Dijelaskan dalam bait selanjutnya bahwa seorang karmin atau penganut karma kanda adalah orang yang selalu
berbuat baik (’sang akarya hayu’)
dengan berpegang teguh (‘ulah apagêh’) pada rasa, àgama, dan buddhi,
secara tepat (têpêt). Ketiga
kesadaran inilah yang selalu diupayakan dengan benar ”amuter tutur pinahayu’, karena ketiganya adalah penyebab
kebahagiaan lahir dan batin, bila ditemukan (sukhàbhyudaya niskala yan katêmu). Melalui olah rasa, orang
mengalami keindahan (sundaram);
melalui olah àgama, orang mengalami kesucian (sivam); dan melalui olah buddhi, orang mengalami kebenaran dan kebijaksanaan (satyam). Ketiga kesadaran inilah yang mendasari tindakan (karma) dan pelayanan (bhakti) sang jivanmukti, yaitu menjadi laku utama.

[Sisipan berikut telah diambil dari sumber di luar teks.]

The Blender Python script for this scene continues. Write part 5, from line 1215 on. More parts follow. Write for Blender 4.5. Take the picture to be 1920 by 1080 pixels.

Nyepi sebagai momentum refleksi diri adalah mengendalikan semua
aktivitas kerja (‘sepi ing gawe’) yang
semata-mata hanya didasari kesadaran material. Sebaliknya, nyepi mengajarkan untuk memperbanyak berguru (‘rame ing nabe’) pada Sang Diri melalui olah rasa, olah agama, dan olah
buddhi. Dengan mengikuti petunjuk Sang Diri yang suci murni, manusia dapat
menyadari kembali hakikat kerja, bukan sekadar kerja untuk memuaskan indera,
egoisme, dan hasrat. Kerja adalah pelayanan tanpa pamrih pada semesta alam dan
semua makhluk. Tujuan puncak dari semua kesadaran rohani tersebut adalah
mewujudkan ketenteraman dan kedamaian lahir batin. Hal ini sebagaimana tujuan
dari acara penutup seluruh rangkaian
hari suci nyepi, yaitu dharma santi. Dharma santi patut
dirayakan untuk mengekspresikan kembalinya kesadaran dharma sebagai landasan kerja yang utama. Akhirnya, selamat merayakan Nyepi 1938 Saka, rahayu!